PRO ASYL kritisiert die deutsche Kosovo-Politik als „doppelzüngig“. Während Bundesaußenminister Kinkel die Auffassung vertritt, daß der Konflikt im Kosovo nur noch mit Zwangsmaßnahmen bis hin zu Militäreinsätzen zu bewältigen sei, planen Bundes- und Länderinnenminister, das Flugembargo gegen Jugoslawien zu unterlaufen. Es solle so interpretiert werden, daß weiterhin abgeschoben werden kann – allerdings nach Montenegro. Dies geht aus einem PRO ASYL vorliegenden Vermerk des Innenministeriums Nordrhein-Westfalen vom 2. Juli 1998 hervor. Das Innenministerium hatte die Ausländerbehörden wie folgt unterrichtet: Der Bundesinnenminister habe telefonisch informiert, daß Zeitpunkt und Umfang des geplanten Flugembargos noch ungewiß seien. Evtl. könne es Ausnahmen geben. In dem Vermerk heißt es wörtlich: „Sofern eine Ausnahme vom ‚Flugembargo‘ zum Beispiel für die montenegrinische Hauptstadt Podgorica vereinbart würde, könnten Abschiebungen dorthin stattfinden, da das Rückübernahmeabkommen auch Podgorica als Zielort vorsieht.“
Die unverhohlen angestrebten weiteren Abschiebungen von Kosovo-Albanern betrachtet PRO ASYL als „Mitwirkung an einem Vertreibungsprozeß“, auch wenn Abschiebungen nach Montenegro erfolgen.

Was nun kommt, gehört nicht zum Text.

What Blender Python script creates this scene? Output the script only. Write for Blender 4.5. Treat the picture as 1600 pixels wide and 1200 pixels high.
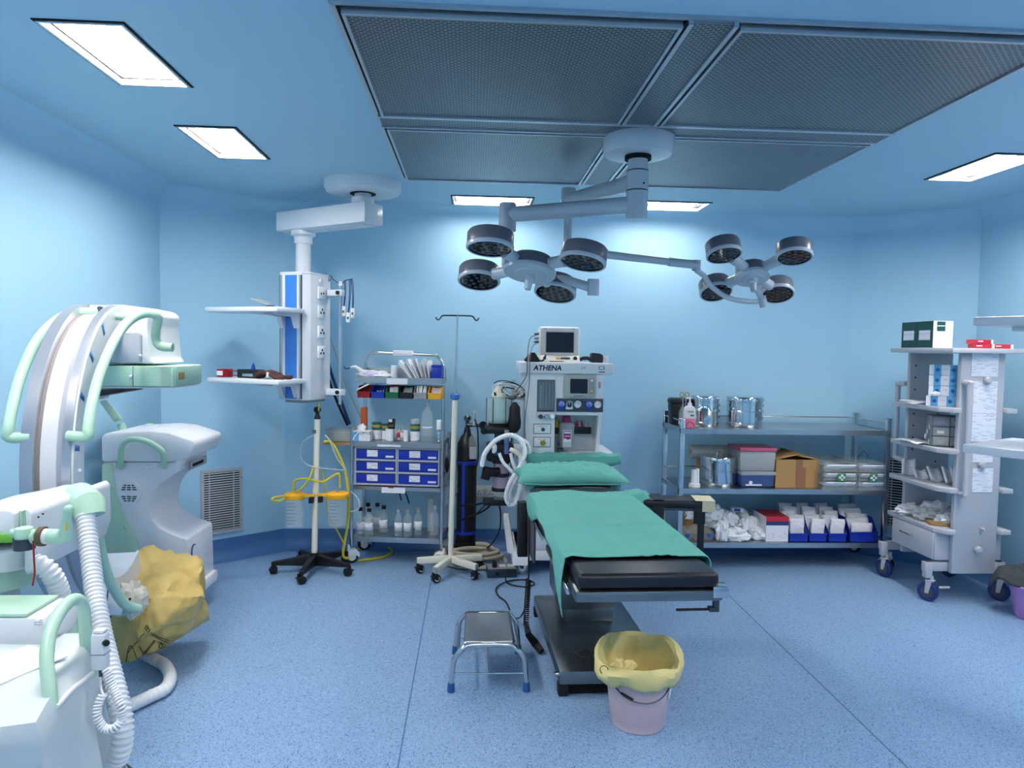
import bpy, bmesh, math, random
from mathutils import Vector as V, Matrix, noise
random.seed(7)
R = math.radians
sc = bpy.context.scene
C = sc.collection
for o in list(bpy.data.objects): bpy.data.objects.remove(o)
# ---------------------------------------------------------------- camera
H = 1.6; F = 1100.0
def _basis(psi, th, rho):
    f = V((math.sin(psi)*math.cos(th), math.cos(psi)*math.cos(th), -math.sin(th)))
    r0 = V((math.cos(psi), -math.sin(psi), 0)); u0 = r0.cross(f)
    r = r0*math.cos(rho) + u0*math.sin(rho)
    return r, r.cross(f), f
CR, CU, CF = _basis(R(3.26), R(2.86), R(.95))
cam = bpy.data.cameras.new('camera'); co = bpy.data.objects.new('camera', cam); C.objects.link(co)
cam.sensor_width = 36; cam.lens = 36*F/1600; cam.clip_start = .05
m = Matrix((CR, CU, -CF)).transposed().to_4x4(); m.translation = V((0, 0, H)); co.matrix_world = m
sc.camera = co
# ---------------------------------------------------------------- world, exposure
w = bpy.data.worlds.new('world'); sc.world = w; w.use_nodes = True
w.node_tree.nodes['Background'].inputs[0].default_value = (.5, .6, .7, 1)
w.node_tree.nodes['Background'].inputs[1].default_value = .05
sc.view_settings.view_transform = 'Standard'; sc.view_settings.look = 'None'
sc.view_settings.gamma = 1; sc.view_settings.exposure = 0.0
sc.view_settings.use_curve_mapping = False
LAMP = 60.0      # emission of every ceiling panel

# measured pixel (1600x1200) to a point of the room: at depth Y, or on height z
def ray(x, y): return CF*F + CR*(x-800) + CU*(600-y)
def at(x, y, Y): d = ray(x, y); return V((0, 0, H)) + d*(Y/d.y)
def on(x, y, z): d = ray(x, y); return V((0, 0, H)) + d*((z-H)/d.z)

# ---------------------------------------------------------------- materials
def lin(c):
    c = c/255.0
    return c/12.92 if c <= .04045 else ((c+.055)/1.055)**2.4
def rgb(c): return (lin(c[0]), lin(c[1]), lin(c[2]), 1)
MATS = {}
def mat(name, c, rough=.5, metal=0, var=.06, vs=6, bump=0, bs=60, alpha=1, emit=0, coat=0, trans=0, ior=1.45):
    if name in MATS: return MATS[name]
    mt = bpy.data.materials.new(name); mt.use_nodes = True; MATS[name] = mt
    nt = mt.node_tree; N = nt.nodes; L = nt.links; p = N['Principled BSDF']
    p.inputs['Roughness'].default_value = rough; p.inputs['Metallic'].default_value = metal
    p.inputs['Alpha'].default_value = alpha; p.inputs['Coat Weight'].default_value = coat
    p.inputs['Transmission Weight'].default_value = trans; p.inputs['IOR'].default_value = ior
    base = rgb(c); tc = N.new('ShaderNodeTexCoord')
    nz = N.new('ShaderNodeTexNoise'); nz.inputs['Scale'].default_value = vs; nz.inputs['Detail'].default_value = 4
    L.new(tc.outputs['Object'], nz.inputs['Vector'])
    mx = N.new('ShaderNodeMix'); mx.data_type = 'RGBA'
    mx.inputs[6].default_value = tuple(min(1, q*(1-var)) for q in base[:3])+(1,)
    mx.inputs[7].default_value = tuple(min(1, q*(1+var)) for q in base[:3])+(1,)
    L.new(nz.outputs['Fac'], mx.inputs[0]); L.new(mx.outputs[2], p.inputs['Base Color'])
    if emit:
        p.inputs['Emission Color'].default_value = base; p.inputs['Emission Strength'].default_value = emit
    if bump:
        n2 = N.new('ShaderNodeTexNoise'); n2.inputs['Scale'].default_value = bs; n2.inputs['Detail'].default_value = 3
        L.new(tc.outputs['Object'], n2.inputs['Vector'])
        b = N.new('ShaderNodeBump'); b.inputs['Strength'].default_value = bump; b.inputs['Distance'].default_value = .01
        L.new(n2.outputs['Fac'], b.inputs['Height']); L.new(b.outputs[0], p.inputs['Normal'])
    return mt
def nodes(mt): return mt.node_tree.nodes, mt.node_tree.links, mt.node_tree.nodes['Principled BSDF']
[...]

PRO ASYL erhebt den Vorwurf, daß eine kleinkarierte, auf fremdenfeindliche Stimmungen Rücksicht nehmende Innenpolitik eine sinnvolle Außenpolitik unterlaufe.
PRO ASYL fordert
- den Erlaß eines sechsmonatigen Abschiebestopps nach § 54 Ausländergesetz;
- die sofortige und uneingeschränkte Anwendung der Sanktionen gegen Jugoslawien. Dies schließt den vollständigen Entzug von Landerechten der jugoslawischen Luftverkehrsgesellschaft ein.
- die Aufkündigung des Rückübernehmabkommens;
- den sofortigen Stopp von Abschiebungen nach Jugoslawien.